Wireless Bridge

Note that this is not a Powerline Ethernet device. It's a pretty standard Ethernet Bridge. Assumes you have wi-fi setup. Interesting twist to pull power from the USB port, bit if you're using the port for other things.... One of those USB jack Power-Warts could probably power it too.

Not a bad price for a "G" bridge. The usual disclaimers for streaming video over wi-fi apply. It's probably ok for pulling from Internet. But if you're streaming hi-def video around your house (like sling), the wi-fi can be iffy.
 
It should work but with the antenna design, I have to wonder how far away it could be from the WIFI router and get good performance. It claims to support 802.11g so that's a plus. Probably good enough for say DishOnline downloads, since it seems Dish is the choke point on those. I've been able stream stuff off of PS3 and Xbox 360 (not netflix though) on a 802.11g network without issue, haven't tied an HD source though.

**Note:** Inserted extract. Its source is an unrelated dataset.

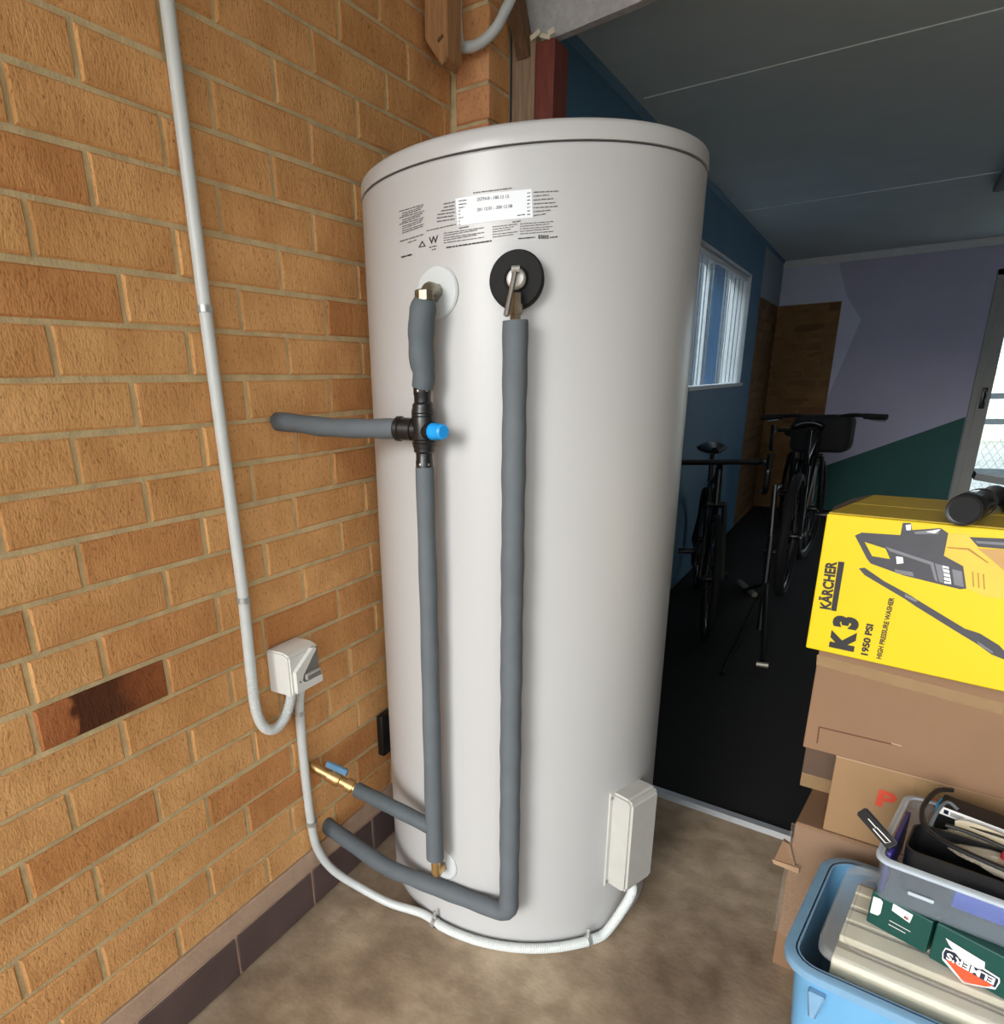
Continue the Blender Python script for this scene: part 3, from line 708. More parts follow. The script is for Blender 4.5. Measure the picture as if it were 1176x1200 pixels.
# mixing valve
mv = thing('mixing_valve', 'black plastic tempering valve with bright blue cap on the tank pipe', 'valve', (vx, vy, zv0))
hh = zv1-zv0; zc_ = zv0+hh*.5
MB().lathe([(.015, 0), (.0175, .002), (.0175, .016), (.0165, .018), (.0165, .030), (.0205, .034), (.0205, .040), (.0225, .044), (.0225, hh-.044), (.0205, hh-.040), (.0205, hh-.034), (.0165, hh-.030), (.0165, hh-.018), (.0175, hh-.016), (.0175, hh-.002), (.015, hh)], (vx, vy, zv0), (0, 0, 1), 32).build('body', M['black'], mv)
wpt = on(332, 495, 0, .02); pv_ = Vector((vx, vy, zc_-.004)); dirL = (Vector((wpt.x, wpt.y, wpt.z))-pv_).normalized()
MB().lathe([(.019, .0), (.019, .022), (.022, .024), (.022, .048), (.0245, .050), (.0245, .058), (.021, .062), (.019, .062)], pv_, dirL, 28).build('side_port', M['black'], mv)
sd = Vector((.93, -.36, 0)).normalized()
MB().lathe([(.018, .0), (.018, .030), (.012, .030)], Vector((vx, vy, zc_-.006)), sd, 20).build('cap_socket', M['black'], mv)
MB().lathe([(.0155, .026), (.0165, .028), (.0165, .040), (.0150, .044), (.0150, .060), (.012, .064), (.001, .064)], Vector((vx, vy, zc_-.006)), sd, 12).build('blue_cap', M['cyan'], mv)
for zz in (zv0+.009, zv1-.009):
    for dv_ in (Vector((0, -1, 0)), Vector((.85, -.5, 0)).normalized()):
        MB().lathe([(.0025, -.001), (.0025, .0012), (.001, .0016)], Vector((vx, vy, zz))+dv_*.0172, dv_, 10).build('clip_window', M['steel'], mv)
for zz in (zv0+.050, zv0+.056, zv1-.056, zv1-.050): MB().lathe([(.0226, -.0012), (.0238, 0), (.0226, .0012)], (vx, vy, zz), (0, 0, 1), 28, cap=False).build('ring', M['black'], mv)
settle(mv)
# side branch to the wall
br = thing('insulated_pipe', 'grey lagged pipe running sideways from mixing valve into the brick wall', 'pipe', (wpt.x, wpt.y, wpt.z))
a_ = pv_+dirL*.060
path = resample(catmull([a_, a_.lerp(wpt, .25)+Vector((0, 0, -.003)), a_.lerp(wpt, .6)+Vector((0, 0, -.005)), a_.lerp(wpt, .9), wpt-Vector((.022, 0, -.002))], 8), .011)
MB().tube(path, lambda i: .0195+.0008*sin(i*.8), 18).build('insulation', M['insul'], br)
settle(br)
# cold line: from the valve down to the tank inlet, with its tee to the brass stop tap
zb_ = pipe_pt(511, 1006, OFF).z
cp = thing('insulated_pipe', 'grey lagged cold pipe from mixing valve down to lower tank inlet', 'pipe', (vx, vy, zb_))
cx_, cy_ = pipe_pt(508, 950, OFF).x, pipe_pt(508, 950, OFF).y
path = resample([Vector((vx, vy, zv0+.003)), Vector((vx, vy, .9)), Vector((cx_, cy_, .45)), Vector((cx_, cy_, zb_))], .02)
MB().tube(path, lambda i: .0185+.0026*min(1, i/45)+.0005*sin(i*.7), 20).build('insulation', M['insul'], cp)
settle(cp)
fo = thing('brass_fitting', 'small brass elbow at the lower inlet near the floor', 'fitting', (cx_, cy_, zb_))
MB().tube(fillet([Vector((cx_, cy_, zb_+.02)), Vector((cx_, cy_, ZL+.002)), pL-dL*.005], .018), .0105, 14).build('elbow', M['brass'], fo)
MB().lathe([(.0165, .006), (.0165, .022), (.013, .024)], pL, dL, 6).build('hex_nut', M['brass_dull'], fo)
settle(fo)
tee0 = pipe_pt(503, 968, OFF); tee0 = Vector((cx_, cy_, tee0.z))
wv = on(376, 903, 0, .03)
gd = (wv-tee0).normalized(); tap_end = on(418, 925, 0, .125)
bc = thing('insulated_pipe', 'short grey lagged pipe between brass stop tap and cold pipe', 'pipe', tee0)
MB().tube(resample([tee0-gd*.004, tap_end], .012), lambda i: .0195+.0005*sin(i), 18).build('insulation', M['insul_dark'], bc)
settle(bc)
bv = thing('stop_tap', 'brass ball valve with blue lever on the wall pipe', 'valve', wv)
dd = (wv-tap_end); LL = dd.length; dd.normalize()
MB().lathe([(.013, -.01), (.013, .012), (.0185, .012), (.0185, .030), (.014, .030), (.014, LL*.45), (.0185, LL*.47), (.0205, LL*.55), (.0185, LL*.66), (.0185, LL*.78), (.014, LL*.79), (.014, LL+.03)], tap_end, dd, 20).build('body', M['brass'], bv)
st_ = tap_end+dd*LL*.6
MB().lathe([(.007, .012), (.007, .034), (.001, .034)], st_, (0, 0, 1), 10).build('stem', M['brass_dull'], bv)
hb = MB(); q0 = st_+Vector((0, 0, .031)); tl = (dd+Vector((0, 0, -.0))).normalized()
hb.tube(resample([q0+tl*.022, q0-tl*.038+Vector((0, 0, .004))], .01), lambda i: .0095, 10); hb.build('lever', M['handle_blue'], bv)
settle(bv)

# ================================================================== ELECTRICAL CONDUITS ON THE WALL
rC = .0125
def wz(x, y, off=.016): return on(x, y, 0, off)
def clip(parent, p, d, r, out):
    """saddle clip round a conduit at p; d conduit direction, out wall normal"""
    b_ = MB(); b_.lathe([(r+.0005, -.006), (r+.0025, -.006), (r+.0025, .006), (r+.0005, .006)], p, d, 20, cap=False)
    sdv = Vector(d).cross(Vector(out)).normalized(); q = p+sdv*(r+.009)-Vector(out)*(r*.9)
    for s_ in (1,):
        b_.tube([p+sdv*(r+.001)-Vector(out)*r*.5, q+sdv*.006], .0028, 6)
    b_.lathe([(.003, 0), (.003, .004), (.001, .005)], q+sdv*.002, out, 8)
    b_.build('saddle_clip', M['clip'], parent)
ec = thing('conduit', 'pale grey conduit dropping down the brick wall to the isolator', 'conduit', wz(285, 700))
up = Vector((.016, .978, 2.45)); sw_in = Vector((.034, 1.082, .671))
c_top = Vector((.016, .983, .742))
MB().tube(resample([up, wz(240, 362), wz(285, 700), c_top], .04), rC, 16).build('straight_pipe', M['conduit'], ec)
bend = catmull([c_top, Vector((.018, .983, .655)), Vector((.022, .999, .605)), Vector((.026, 1.030, .590)), Vector((.030, 1.062, .610)), Vector((.034, 1.081, .650)), sw_in], 14)
bend = resample(bend, .0022)
MB().tube(bend, lambda i: rC-.001+.0011*(i % 2), 14).build('corrugated_bend', M['conduit'], ec)
for p in ((240, 362), (285, 703)): clip(ec, wz(*p), (0, 0, 1), rC, (1, 0, 0))
settle(ec)
# isolator switch: box corners solved in place
isw = thing('isolator_switch', 'white box isolator switch with grey toggle on brick wall', 'switch', (0, 1.08, .74))
yA, yB, zA, zB, xd = 1.048, 1.150, .672, .778, .072
b_ = MB(); b_.prism([(.001, yA, zA), (xd, yA, zA), (xd, yA, zB-.008), (xd*.75, yA, zB), (.001, yA, zB)], (0, yB-yA, 0))
bmesh.ops.bevel(b_.bm, geom=b_.bm.edges[:], offset=.004, segments=2, affect='EDGES'); b_.build('housing', M['plastic_white'], isw)
b_ = MB(); b_.prism([(xd, yA+.012, zA+.006), (xd+.010, yA+.014, zA+.02), (xd+.010, yA+.014, zA+.058), (xd+.010, yB-.03, zB-.004), (xd, yB-.004, zB-.004), (xd, yB-.004, zA+.006)], (0.0, 0, 0.0001)) if False else None
b_ = MB(); b_.prism([(xd-.002, yA+.010, zA+.008), (xd-.002, yB-.004, zA+.008), (xd-.002, yB-.004, zA+.026), (xd-.002, yA+.038, zA+.026), (xd-.002, yA+.030, zA+.034), (xd-.002, yA+.034, zA+.046), (xd-.002, yB-.016, zB-.010), (xd-.002, yB-.030, zB-.006), (xd-.002, yA+.010, zA+.060)], (.012, 0, 0))
b_.build('cover_plate', M['plastic_white'], isw, smooth=False)
MB().prism([(xd, yA+.040, zA+.028), (xd, yB-.006, zA+.028), (xd, yB-.006, zB-.010), (xd, yB-.012, zB-.012), (xd, yA+.040, zA+.048)], (.003, 0, 0)).build('toggle_recess', M['grey_dark'], isw, smooth=False)
MB().box((xd, yA+.042, zA+.029), (xd+.012, yB-.008, zA+.044), .002).build('toggle', M['plastic_grey'], isw)
MB().box((xd+.0115, yA+.046, zA+.031), (xd+.0128, yB-.012, zA+.039), 0).build('toggle_mark', M['grey_dark'], isw, smooth=False)
MB().lathe([(.0025, 0), (.0025, .002), (.001, .0022)], (xd+.010, yA+.020, zA+.034), (1, 0, 0), 8).build('screw', M['grey_dark'], isw)
settle(isw)
# lower conduit: from the isolator down the wall, across the floor round the tank to the access cover
lc = thing('conduit', 'pale grey conduit curling from isolator down and around the tank foot', 'conduit', (.02, 1.13, .4))
cov = mt_ @ Vector((.028, .0, z0c+.01))
straight = [Vector((.034, 1.122, .671)), Vector((.020, 1.121, .60)), Vector((.016, 1.122, .42)), Vector((.016, 1.128, .245))]
RT = TR+.019
def ring(a_deg, z=.0135): a_ = radians(a_deg); return Vector((TX+RT*cos(a_), TY+RT*sin(a_), z))
swp = straight+[Vector((.020, 1.142, .165)), Vector((.045, 1.165, .10)), Vector((.10, 1.195, .05)), Vector((.19, 1.215, .018)), ring(-106), ring(-96)]
MB().tube(resample(catmull(swp, 10), .012), rC-.0008, 16).build('bent_pipe', M['conduit'], lc)
cor = [ring(-97)]+[ring(a) for a in (-90, -80, -70, -60, -50, -42, -36)]+[ring(-29, .022), cov+Vector((.006, -.006, -.045)), cov]
MB().tube(resample(catmull(cor, 12), .0022), lambda i: rC-.001+.0011*(i % 2), 14).build('corrugated_pipe', M['conduit'], lc)
clip(lc, Vector((.017, 1.122, .59)), (0, 0, 1), rC, (1, 0, 0)); clip(lc, Vector((.016, 1.128, .265)), (0, 0, 1), rC, (1, 0, 0))
for an in (-99, -38):
    p = ring(an); b_ = MB(); t_ = Vector((-sin(radians(an)), cos(radians(an)), 0)); b_.lathe([(rC, -.005), (rC+.002, -.005), (rC+.002, .005), (rC, .005)], p, t_, 18, cap=False)
    b_.box((-.004, -.003, 0), (.004, .003, .024), .001, Matrix.Translation(p+Vector((0, 0, rC)))); b_.build('saddle_clip', M['clip'], lc)
settle(lc)

# conduit loop, sawn timber and brace at the top of the pier
lp = thing('conduit', 'bent grey conduit looping over the brick pier by the soffit', 'conduit', on(560, 52, 1, 1.925))
MB().tube(resample(catmull([Vector((.035, 1.935, 2.40)), Vector((.036, 1.93, 2.28)), on(538, 50, 1, 1.92), on(550, 55, 1, 1.915), on(565, 49, 1, 1.915), on(580, 34, 1, 1.92), on(590, 16, 1, 1.93), on(601, -8, 1, 1.95), on(612, -40, 1, 1.98)], 10), .012), .0135, 14).build('bent_pipe', M['conduit'], lp)
settle(lp)
YT = 1.80
tb = thing('timber_offcut', 'sawn rough timber end hanging against the top of the brick wall', 'timber', (.05, YT, 2.2))
poly = [on(496, -60, 1, YT), on(497, 46, 1, YT), on(517, 77, 1, YT), on(524, 66, 1, YT), on(522, -60, 1, YT)]
b_ = MB(); b_.prism(poly, (0, .075, 0)); bmesh.ops.bevel(b_.bm, geom=b_.bm.edges[:], offset=.003, segments=1, affect='EDGES'); b_.build('block', M['wood'], tb, smooth=False)
b_ = MB(); b_.tube([on(513, 48, 1, YT-.001), on(519, 41, 1, YT-.001)], .004, 6); b_.build('split', M['wood_dark'], tb)
settle(tb)
bk = thing('timber_brace', 'brown diagonal timber brace between brick pier and bare stud', 'timber', (.12, 2.05, 2.25))
p0, p1 = Vector((.135, 2.03, 2.36)), Vector((.150, 2.11, 2.185))
dd_ = (p1-p0).normalized(); sx = Vector((1, 0, 0)); sy = dd_.cross(sx).normalized()
b_ = MB(); b_.prism([p0+sx*.018+sy*.022, p0-sx*.018+sy*.022, p0-sx*.018-sy*.022, p0+sx*.018-sy*.022], p1-p0); b_.build('batten', M['wood_dark'], bk, smooth=False); settle(bk)
blk = thing('black_wall_piece', 'small black piece of unknown use on the bricks behind the tank', 'outlet', (0, 1.44, .37))
MB().box((.0, 1.455, .30), (.022, 1.525, .43), .004).build('plate', M['black'], blk); settle(blk)  # unidentified black piece, modelled as a plain plate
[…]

Personally I have more than one device at my a/v stack that can use internet, so I picked up a Linksys WRT610 and a couple netgear WNDR3300 dual radio routers. I loaded up DD-WRT firmware on all of them and setup a WDS mesh network such that the dish box, ps3, and xbox360 connect to one WNDR3300 and their traffic runs to the WRT610N over the 5Mhz 802.11N radio (200+Mbps) to connect to the web.

The other WNDR3300 is in another room and hooks up one of my kid's computers and some other stuff he is doing.

WIFI devices connect to the WRT610 via its 2.4ghz antenna using 802.11g (54Mbps) and the WDS network talks to itself on the 5ghz antenna using 802.11n.